8 replies on “Getting the basics right – airline bookings”

  1. Lance, that’s actually a very good point. I came across Air NZ’s authentication a few time when I was trying to book a flight from overseas.

    I have to say though that besides that (and the fact that it’s impossible to book some valid Air NZ fares and routes through their own site) the booking process with them is ok/good in the grand scheme of airline online booking sites.

    It’s interesting though that a lot of LCC websites seem to have adopted the online channel way more naturally than full-sevice airlines have. From their point of view it obviously makes sense as automation saves them money, hassle and commission payments to travel agents.

    For the fun, try to book online with Thai on their website? My personal worst booking experience ever, very similar to your United experience, it just bangs out with a fault and you can guess if it’s a fault or if there are no flights available or or or… Lufthansa and a bunch of other Tier-1 carriers are similarly bad.



  2. I ran into the Air NZ confirmation screen several times (though not all the time) from within NZ so its not just an international thing.

    I am guessing they are trying to make life hard for House of Travel. The confirmation box appeared the day after their new site went live.

    As you point out its a risky strategy to annoy your customers just to squash a minor annoyance.


  3. The authentication thing does bug me a little bit with Air NZ…but it bugs me a hell of a lot more that I can’t book online using my “airpoints” from overseas. Especially, as I then get charged a booking fee if I ring up and make the booking.


  4. Hi Lance,

    We’ve been using the CAPTCHA authentication for some time now to try to weed out users of the booking engine who aren’t genuine customers – typically other businesses running automated scripts to read pricing. We actively work to identify and authenticate these site (ab)users for a number of reasons, including preventing a degraded experience for all other customers as a result of the load on Air NZ’s web infrastructure.
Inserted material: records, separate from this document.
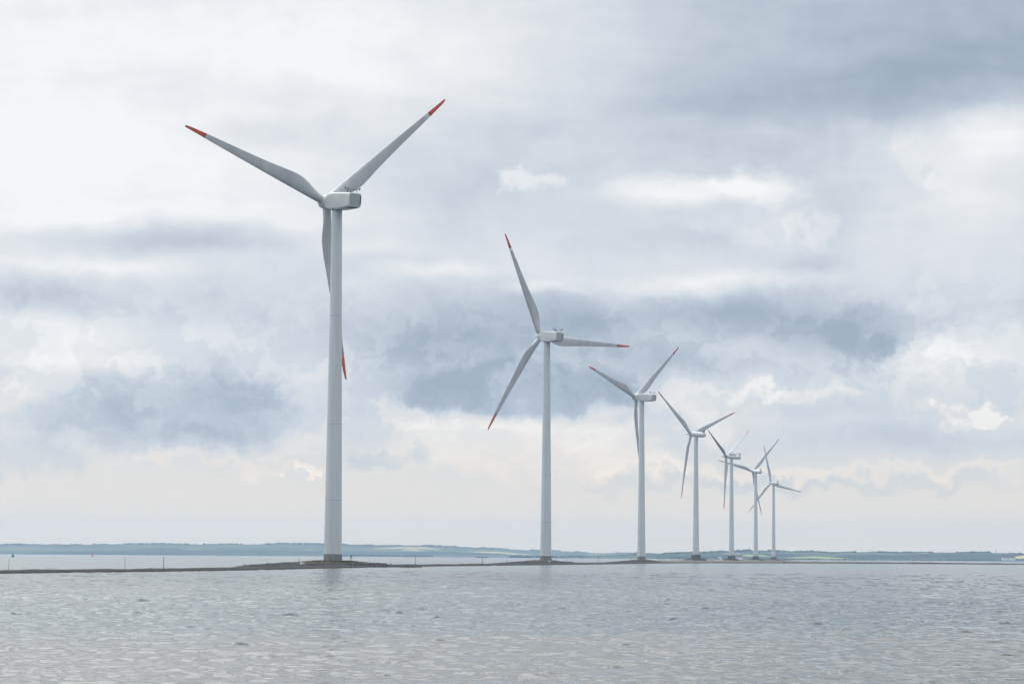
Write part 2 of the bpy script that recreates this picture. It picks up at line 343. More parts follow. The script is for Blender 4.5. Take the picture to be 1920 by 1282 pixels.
# ------------------------------------------------------------------ water sheet
def wave_field(X, Y, dist):
    """sum of directional wave trains; trains shorter than the local mesh spacing fade out"""
    Z = np.zeros_like(X); DX = np.zeros_like(X); DY = np.zeros_like(X)
    r = np.random.default_rng(5)
    for i in range(110):
        lam = 0.20 * (3.0 / 0.20) ** r.random()
        th = math.pi / 2 + r.normal(0.10, .55)
        k = 2 * math.pi / lam
        amp = 0.0074 * (min(lam, 1.0) ** 0.75) * (1.0 if lam < 1.6 else (1.6 / lam) ** .4)
        fade = np.clip((lam / (dist * .0034) - 1.0) / 1.5, 0, 1)
        # slow groups of higher and lower waves
        gx, gy = r.normal(0, .22) / lam, r.normal(0, .12) / lam
        grp = .62 + .55 * np.sin(2 * math.pi * (gx * X + gy * Y) + r.random() * 6.3)
        ph = k * (math.cos(th) * X + math.sin(th) * Y) + r.random() * 6.3
        a = amp * fade * grp; ph = ph + .45 * np.sin(ph)
        Z += a * np.cos(ph); s = a * np.sin(ph) * .9
        DX -= s * math.cos(th); DY -= s * math.sin(th)
    g = np.zeros_like(X)                       # gusts: a few patches carry steeper wavelets
    for i in range(26):
        lam = 1.6 * (14 / 1.6) ** r.random(); th = math.pi / 2 + r.normal(0, .6); k = 2 * math.pi / lam
        g += np.cos(k * (math.cos(th) * X * .55 + math.sin(th) * Y) + r.random() * 6.3) / math.sqrt(13)
    M = (.70 + .22 * np.clip(g, -.5, 1.0)) * np.interp(dist, [50, 75, 110, 200, 400, 1500], [.74, .88, 1.25, 2.0, 2.9, 3.0])
    Z = Z * M
    # sharp little breaking wavelets: isolated short crests with a steep face
    for (l0, l1, spread, hgt, sq, d0, d1) in ((.28, .75, .15, .075, .84, 30, 260), (.5, 1.2, .12, .118, .84, 75, 520), (1.4, 3.2, .16, .17, .90, 190, 1500)):
        F = np.zeros_like(X)
        for i in range(18):
            lam = l0 * (l1 / l0) ** r.random(); th = math.pi / 2 + r.normal(.08, spread); k = 2 * math.pi / lam
            ph = k * (math.cos(th) * X + math.sin(th) * Y) + r.random() * 6.3
            F += np.cos(ph + .4 * np.sin(ph)) / 3.0
        thr = sq + .35 - .55 * np.clip(g, -1, 1.3)
        rag = np.zeros_like(X)                 # ragged along the crest
        for i in range(6):
            lam = l0 * r.uniform(.35, .8); th = r.uniform(0, 3.14); rag += np.cos(2 * math.pi / lam * (math.cos(th) * X + math.sin(th) * Y) + r.random() * 6.3) / 2.4
        bump = np.clip((F + .22 * rag - thr) / 1.1, 0, .65)
        w_ = np.clip((dist - d0) / (d0 * .5), 0, 1) * np.clip((d1 - dist) / (d1 * .35), 0, 1)
        Z = Z + hgt * bump * w_ * np.interp(dist, [50, 90, 130], [.8, .85, 1.0])
    return DX * M, DY * M, Z
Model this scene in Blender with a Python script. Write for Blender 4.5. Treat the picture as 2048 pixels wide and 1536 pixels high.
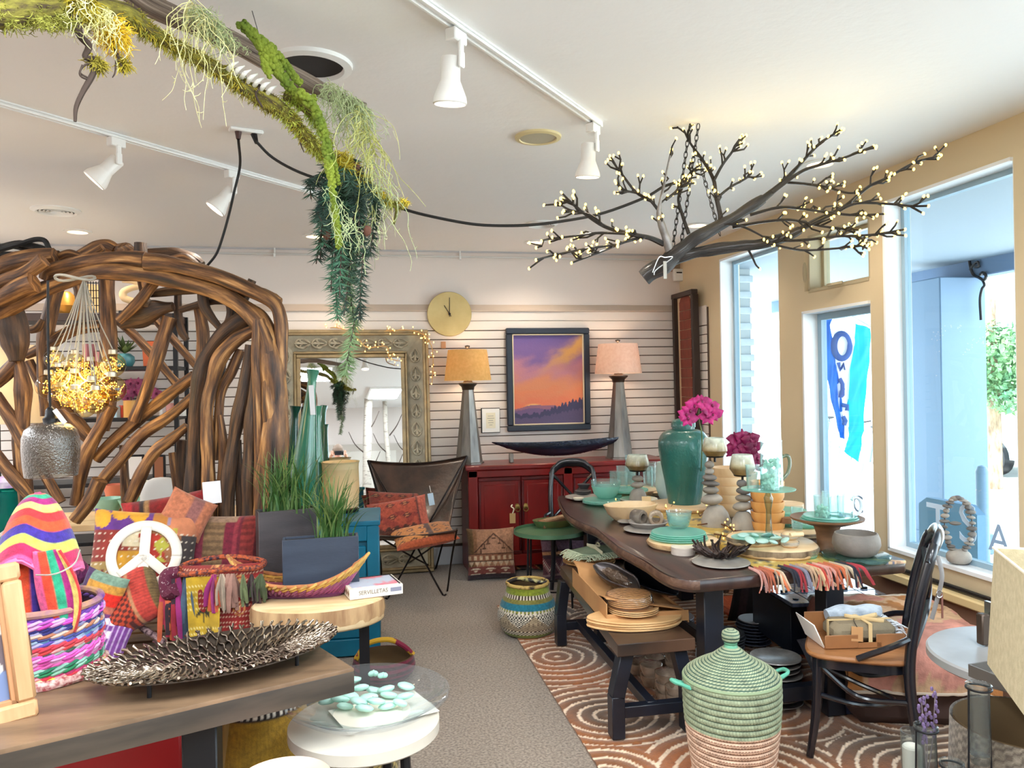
import bpy,math,random
import numpy as np
from mathutils import Vector,Matrix,Euler,noise as mno
for o in list(bpy.data.objects):bpy.data.objects.remove(o)
SC=bpy.context.scene
COL=SC.collection
rnd=random.Random(11)
PI=math.pi
FPX,EYE=1547.1,1.6
def _rot(yaw,pitch,roll):
 cy,sy,cp,sp=math.cos(yaw),math.sin(yaw),math.cos(pitch),math.sin(pitch)
 f=np.array([sy*cp,cy*cp,sp]);r=np.array([cy,-sy,0]);d=np.cross(f,r)
 cr,sr=math.cos(roll),math.sin(roll)
 return np.array([cr*r+sr*d,-sr*r+cr*d,f])
RM=_rot(*[math.radians(a)for a in(11.1106,.03185,.975)])
cam_d=bpy.data.cameras.new('camera');cam=bpy.data.objects.new('camera',cam_d);COL.objects.link(cam)
cam_d.sensor_width=36;cam_d.lens=FPX/2048*36;cam_d.clip_start=.05;cam_d.clip_end=200
cam.matrix_world=Matrix(((RM[0][0],-RM[1][0],-RM[2][0],0),(RM[0][1],-RM[1][1],-RM[2][1],0),(RM[0][2],-RM[1][2],-RM[2][2],EYE),(0,0,0,1)))
SC.camera=cam
CAM=np.array([0,0,EYE])
def ray(x,y):return RM.T@np.array([(x-1024)/FPX,(y-768)/FPX,1.0])
def PZ(x,y,z):
 r=ray(x,y);return CAM+r*((z-EYE)/r[2])
def PY(x,y,Y):r=ray(x,y);return CAM+r*(Y/r[1])
def PX(x,y,X):r=ray(x,y);return CAM+r*(X/r[0])
def PD(x,y,d):return CAM+ray(x,y)*d
def depth(p):return float(RM[2]@(np.array(p)-CAM))
def srgb(*c):
 return tuple(((v/255)/12.92 if v/255<=.04045 else((v/255+.055)/1.055)**2.4)for v in c)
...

    Regrettably we sometimes get it wrong and request authentication from genuine customers, an annoyance we’re committed to minimise as much as possible. I can only apologise for the frustration you and anyone else has felt upon seeing the CAPTCHA page, and assure you it’s a concern we take very seriously and continue to work on.

    Anyone seeing the authentication when searching for airfares on any of our websites is more than welcome to email me personally:
    kim (dot) walbridge (at)
    The more we hear about this the better we can reduce this frustration for our customers.

    Kim Walbridge
    Online Sales Manager
    Air NZ


    1. A kind response Kim to offer your email to respond to.

      I’ve experienced the Catcha every time I’ve used the website from here in the USA. The last time was an hour ago or so when I logged in to myAirNZ, clicked on a booked flight to “manage details” and was confronted with the screen.

      There must, must be better ways to address this problem – we are all seeing it. People in the US including @kiwigirlinDC see it all the time, people in NZ see it occasionally. I can only imagine that most US visitors are occasional users and see it more often than not, while Kiwis booking domestic flights see it less.



    2. Hi Kim,

      I see it pretty much every time I use the AirNZ website from Australia (from either hotel internet or 3’s mobile network via a 3G connection). Hope that helps.



  5. I too have learn to hate this authentication “feature”, and as far as I’m concerned, it has cost Air New Zealand numerous sales. Let me get this straight – they are trying to stop others checking there prices? I thought they would want to maximize there exposure.

    Another thing I’ve noticed from Air New Zealand is that fights from Australia through Auckland to the USA are cheaper than flights from Auckland to the USA (at times by hundreds of dollars). Seems were subsidising the Aussies.